Escaping, MM and Obie stumble on the guy they originally saw trying to get away from the cult; Oberon has just enough time to recognize him as “’Ears’ Watson!--A top hood!” before a hand emerges from a secret panel and zap Ears with a freeze ray. Comics Code!

Some more uninteresting deathtrap shenanigans ensue before Mister Miracle gets the drop on Mrs. EE and unveil her as the head of a smuggling ring, with the satanic cult thing just a cover. Because nothing deflects the attention of the authorities like pretending to be a satanic cult. But uh-oh, the “Evil Eyes” gimmick is real, and the Madame isn’t going to refrain from using it on them:



You’ll be astonished to learn that Scott is able to combat this psychic attack with his usual array of gadgetry, and the two of them leave the supine Madame Evil Eyes to the authorities, as Scott thinks wistfully of Barda.
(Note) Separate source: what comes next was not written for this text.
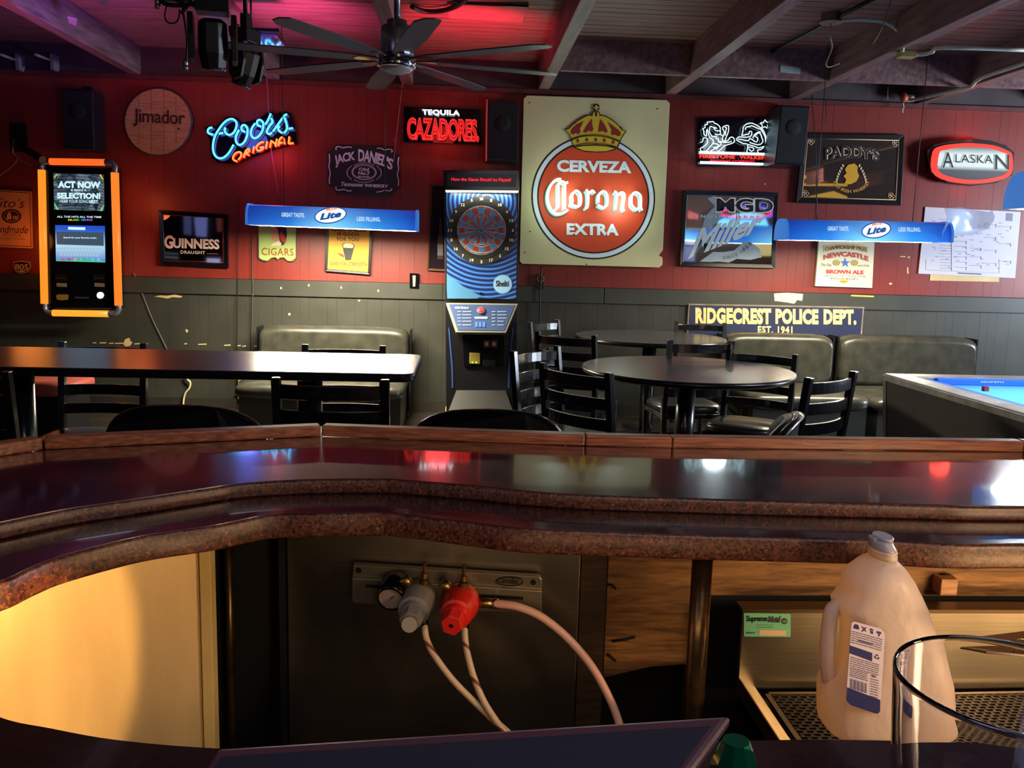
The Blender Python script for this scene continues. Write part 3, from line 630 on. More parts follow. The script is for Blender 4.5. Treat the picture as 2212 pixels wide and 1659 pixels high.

That’s actually the most memorable thing about this issue—there was a brief sequence I didn’t mention where we saw Barda examining her feelings for Scott, and now we see Scott reciprocating. Now, you may be saying, “Duh, of course they’re going to get together” but what’s funny is the way Kirby didn’t seem to have much interest in uniting the two romantically up until this point. It sure seems like he was headed in that direction eventually, and obviously the two had chemistry, but it was that kinda Mulder-Scully thing where it seemed like it was going to be more powerful for being unacknowledged by the characters. And it’s strange that we don’t have the two falling into a clinch until after the book devolved into a typical superhero yarn.